America mostly stopped caring about the welfare of rural Americans sometime around WWII. There have been some brief blips (Appalachia 68, farms 78) but generally - concern for Americans to sustain themselves ends at the edge of metro areas. Neither pols, nor press nor most of us are interested in a meaningful way.

To be clear, my assertion isn't an invitation to pit the rural poor against the urban poor. It's to highlight how Americans tend to be particular about which Americans merit their concern. For schlubs like me, that might be understandable. But for those folks who's actual job it is to look out for everyone - rarely caring about the welfare of some Americans (who are in real and sustained trouble) is just systemic neglect.

1 comments

> Neither pols, nor press nor most of us are interested in a meaningful way.

I'm not sure that's true - it's just that overall people are much more interested in cheap food. Agriculture has been pulled into a race for the bottom here for a while, and small farms & rural communities are a nearly unavoidable casualty.
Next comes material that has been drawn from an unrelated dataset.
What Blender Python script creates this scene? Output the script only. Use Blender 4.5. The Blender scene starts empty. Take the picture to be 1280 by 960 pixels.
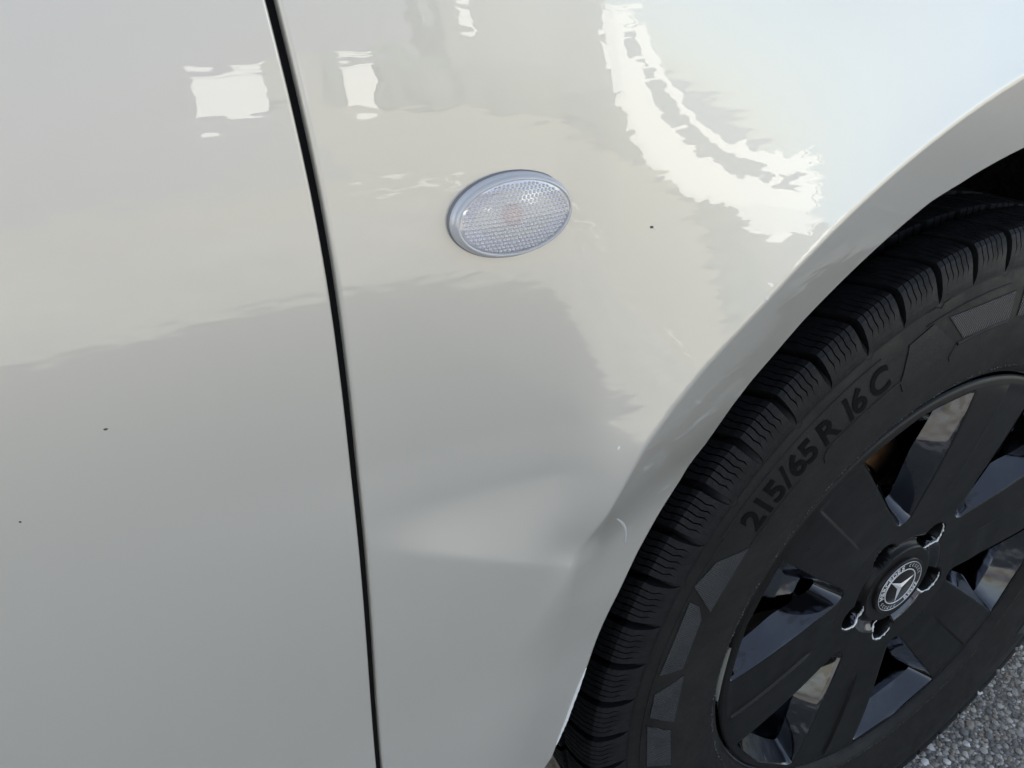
import bpy, bmesh, math, random
import numpy as np
from mathutils import Vector, Matrix
from mathutils import noise as mnoise
random.seed(7); rng = np.random.default_rng(7)
SC = bpy.context.scene
COL = SC.collection
R_ = math.radians
HUB = 0.335                                   # wheel centre height above the ground

# ------------------------------------------------------------------ camera, sky, sun, exposure
cam_d = bpy.data.cameras.new('camera'); cam = bpy.data.objects.new('camera', cam_d); COL.objects.link(cam)
cam_d.sensor_fit = 'HORIZONTAL'; cam_d.sensor_width = 36.0; cam_d.lens = 961.0/1280.0*36.0
cam_d.clip_start = 0.01; cam_d.clip_end = 500
RW = np.array([[0.88383643, -0.2326736, 0.40582774], [-0.46773697, -0.42576058, 0.77456443], [-0.00743524, -0.8744089, -0.48513276]])
CAM = np.array([-0.54937661, -0.29134716, 0.83461702])
m = Matrix(((RW[0, 0], -RW[0, 1], -RW[0, 2], CAM[0]), (RW[1, 0], -RW[1, 1], -RW[1, 2], CAM[1]), (RW[2, 0], -RW[2, 1], -RW[2, 2], CAM[2]), (0, 0, 0, 1)))
cam.matrix_world = m
SC.camera = cam

SUN_EL, SUN_AZ = R_(33.9), R_(-42)              # the sun stands behind the van: its near side is in its own shade
world = bpy.data.worlds.new('World'); SC.world = world; world.use_nodes = True
nt = world.node_tree; nt.nodes.clear()
sky = nt.nodes.new('ShaderNodeTexSky'); sky.sky_type = 'NISHITA'; sky.sun_disc = False
sky.sun_elevation = SUN_EL; sky.sun_rotation = SUN_AZ; sky.air_density = 1.0; sky.dust_density = 1.0; sky.ozone_density = 1.0
bg = nt.nodes.new('ShaderNodeBackground'); bg.inputs[1].default_value = 0.052
wo = nt.nodes.new('ShaderNodeOutputWorld')
hs = nt.nodes.new('ShaderNodeHueSaturation'); hs.inputs['Saturation'].default_value = .62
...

The basic math here is easy, the moment labor becomes a significant contribution there is pressure to reduce it, which means either worse pay for the same work, or figuring out how to be more productive with less labor (automation, scaling) or a mixture of both.

Overall there is a lot of concern with being able to keep a food supply going, but that doesn't' translate to caring about e.g. family farms remaining viable.